If you used MacPorts on Mac OS X (Leopard) and you went ahead with the Snow Leopard upgrade, not realizing that it would break MacPorts, then the next time you ran a port command, you probably got an error message like this:

dlopen(/opt/local/share/macports/Tcl/pextlib1.0/Pextlib.dylib, 10): no suitable image found.
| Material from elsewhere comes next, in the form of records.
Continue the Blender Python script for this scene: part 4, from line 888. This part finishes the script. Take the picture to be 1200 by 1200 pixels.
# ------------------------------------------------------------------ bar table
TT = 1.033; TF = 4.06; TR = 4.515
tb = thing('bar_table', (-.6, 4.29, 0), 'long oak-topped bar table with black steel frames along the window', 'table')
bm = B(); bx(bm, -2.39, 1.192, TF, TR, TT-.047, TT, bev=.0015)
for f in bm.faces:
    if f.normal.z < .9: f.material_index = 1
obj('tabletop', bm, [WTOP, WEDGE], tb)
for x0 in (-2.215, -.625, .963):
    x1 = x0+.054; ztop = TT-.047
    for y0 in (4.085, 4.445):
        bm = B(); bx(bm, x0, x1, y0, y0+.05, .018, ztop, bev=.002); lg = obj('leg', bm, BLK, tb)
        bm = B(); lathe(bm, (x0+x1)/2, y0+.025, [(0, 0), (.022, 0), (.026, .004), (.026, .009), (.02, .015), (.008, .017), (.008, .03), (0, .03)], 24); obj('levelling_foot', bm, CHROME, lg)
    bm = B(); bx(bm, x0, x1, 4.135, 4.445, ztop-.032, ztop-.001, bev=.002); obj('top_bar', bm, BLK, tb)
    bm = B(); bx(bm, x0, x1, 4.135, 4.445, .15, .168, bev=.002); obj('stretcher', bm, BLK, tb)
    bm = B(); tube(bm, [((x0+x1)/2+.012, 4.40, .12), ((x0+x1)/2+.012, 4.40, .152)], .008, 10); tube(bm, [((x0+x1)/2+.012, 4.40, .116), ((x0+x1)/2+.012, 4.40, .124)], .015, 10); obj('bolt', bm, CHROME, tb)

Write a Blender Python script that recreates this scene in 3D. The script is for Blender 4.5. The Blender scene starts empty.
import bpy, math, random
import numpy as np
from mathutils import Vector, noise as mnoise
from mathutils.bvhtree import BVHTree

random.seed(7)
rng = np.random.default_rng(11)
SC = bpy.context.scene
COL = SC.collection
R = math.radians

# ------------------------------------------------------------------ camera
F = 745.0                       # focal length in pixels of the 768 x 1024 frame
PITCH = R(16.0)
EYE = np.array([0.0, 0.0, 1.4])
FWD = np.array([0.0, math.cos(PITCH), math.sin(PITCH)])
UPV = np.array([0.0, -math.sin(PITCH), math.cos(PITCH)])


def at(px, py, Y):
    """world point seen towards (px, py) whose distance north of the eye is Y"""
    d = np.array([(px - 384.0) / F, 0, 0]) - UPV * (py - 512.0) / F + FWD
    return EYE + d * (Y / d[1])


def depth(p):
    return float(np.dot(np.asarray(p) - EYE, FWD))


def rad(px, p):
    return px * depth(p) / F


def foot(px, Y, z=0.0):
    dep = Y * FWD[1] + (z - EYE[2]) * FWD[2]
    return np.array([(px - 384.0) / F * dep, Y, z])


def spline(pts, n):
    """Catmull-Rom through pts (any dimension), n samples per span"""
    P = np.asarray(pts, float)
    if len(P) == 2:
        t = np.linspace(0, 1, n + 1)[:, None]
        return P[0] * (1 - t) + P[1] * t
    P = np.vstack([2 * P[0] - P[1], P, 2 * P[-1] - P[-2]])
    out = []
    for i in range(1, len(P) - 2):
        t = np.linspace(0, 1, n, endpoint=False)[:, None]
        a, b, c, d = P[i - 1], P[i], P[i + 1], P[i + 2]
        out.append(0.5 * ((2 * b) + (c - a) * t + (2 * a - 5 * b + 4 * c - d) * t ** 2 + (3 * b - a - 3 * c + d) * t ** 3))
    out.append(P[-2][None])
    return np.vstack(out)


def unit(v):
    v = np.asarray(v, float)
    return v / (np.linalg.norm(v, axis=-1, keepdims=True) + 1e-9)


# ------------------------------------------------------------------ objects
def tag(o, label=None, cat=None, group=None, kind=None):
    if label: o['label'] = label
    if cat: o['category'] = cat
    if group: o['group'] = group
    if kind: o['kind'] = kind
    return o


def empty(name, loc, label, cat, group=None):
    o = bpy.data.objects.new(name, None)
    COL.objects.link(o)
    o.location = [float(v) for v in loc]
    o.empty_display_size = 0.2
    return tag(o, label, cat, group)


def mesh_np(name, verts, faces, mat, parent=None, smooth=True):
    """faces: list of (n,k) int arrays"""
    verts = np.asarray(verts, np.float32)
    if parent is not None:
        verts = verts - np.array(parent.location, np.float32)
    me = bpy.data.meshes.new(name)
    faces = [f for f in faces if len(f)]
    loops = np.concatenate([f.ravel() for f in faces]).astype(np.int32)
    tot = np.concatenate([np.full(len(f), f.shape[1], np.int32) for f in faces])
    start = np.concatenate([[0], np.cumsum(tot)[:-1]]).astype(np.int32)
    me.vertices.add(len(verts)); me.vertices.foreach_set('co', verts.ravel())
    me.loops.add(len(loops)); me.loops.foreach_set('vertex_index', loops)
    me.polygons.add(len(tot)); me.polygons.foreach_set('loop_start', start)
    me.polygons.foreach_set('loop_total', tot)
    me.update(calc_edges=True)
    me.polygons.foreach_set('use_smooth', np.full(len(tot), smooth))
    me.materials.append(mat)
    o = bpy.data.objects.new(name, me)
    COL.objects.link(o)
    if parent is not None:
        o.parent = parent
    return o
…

Did find:
/opt/local/share/macports/Tcl/pextlib1.0/Pextlib.dylib: mach-o, but wrong architecture
while executing
"load /opt/local/share/macports/Tcl/pextlib1.0/Pextlib.dylib"
("package ifneeded Pextlib 1.0" script) invoked from within
"package require Pextlib 1.0"
(file "/opt/local/bin/port" line 40)

You fed the error message into Google, and now here you are!

When you travel to MacPorts to find out how to upgrade, you wind up on the Macports Migration page, where it tells you to save a list of your installed ports by running the command:

port installed > myports.txt

Then clean any partially completed builds, and uninstall all installed ports:

sudo port clean installed
sudo port -f uninstall installed

But, er, uhm, your MacPorts installation is broken, remember? Meaning that when you try to run the commands above, you just get the error message above.

Maybe I’m the only one dumb enough not to realize that it’s okay to download and install the MacPorts Snow Leopard upgrade from here and then proceed with the above commands. For some reason I had the mistaken impression that I had to totally uninstall the old MacPorts, first. Not necessary, at least not for me.

Note, before installing the Macports Snow Leopard upgrade, you must first install the new Xcode from the custom folder of your Snow Leopard install disk, as explained at the MacPorts install page. Some even suggest that you must install from the disk and NOT from the Apple Developer site.

Other than that, everything works out just peachy.

Also note, that if you are a MacVim user, there is a temporary build available for Snow Leopard here, courtesy of the ever-generous Björn Winckler.